I had just reread Huxley’s Brave New World, and the quote struck a cord with me.  I did a quick search and found that the quote came from Neil Postman’s book Amusing Ourselves to Death. I bought it and found it to be a fascinating read.  The first half of the book examines some of the history of communication.  In social media spaces, there is an ongoing discussion that the communication content is much more important that the technology (but there is a lot of discussion about the various tools and the appropriate use of the tools).  Postman writes that while the message is an important piece, it is impossible to not have the message effected by the medium through which it is transmitted.

The book is primarily a criticism of television and in the introduction, Neil’s son reflects on how his father may have considered the technology changes that have come in the two decades since the book’s publication in the mid-80’s.  Many of the basic questions about the utility of technology hold true throughout the ages.  He quotes Henry David Thoreau on the building of telegraph lines:

“”We are in great haste to construct a magnetic telegraph from Maine to Texas; but Maine and Texas, it may be, have nothing important to communicate…We are eager to tunnel under the Atlantic and bring the old world some weeks nearer to the new; but  perchance the first news that will leak through into the broad flapping American ear will be that Princess Adelaide has the whooping couch.”

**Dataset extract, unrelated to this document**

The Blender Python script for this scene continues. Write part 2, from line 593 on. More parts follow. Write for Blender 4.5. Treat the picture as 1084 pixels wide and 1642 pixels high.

The same concerns held for television and many have made similar attacks against Twitter and other web tools.  I plan to take a couple of posts to look at the internet age as an extension of Postman discourse on the Television Age.  As Nicholas Carr wrote, in the age of Google, many have trouble focusing (and I would add that most don’t find the time) on anything more than a paragraph, so I’ll try to keep the posts short. While Web 1.0 is an extension of books, radio and television (1-way communication), Web 2.o is a continuation of the telegraph, telephone and email (2-way communication).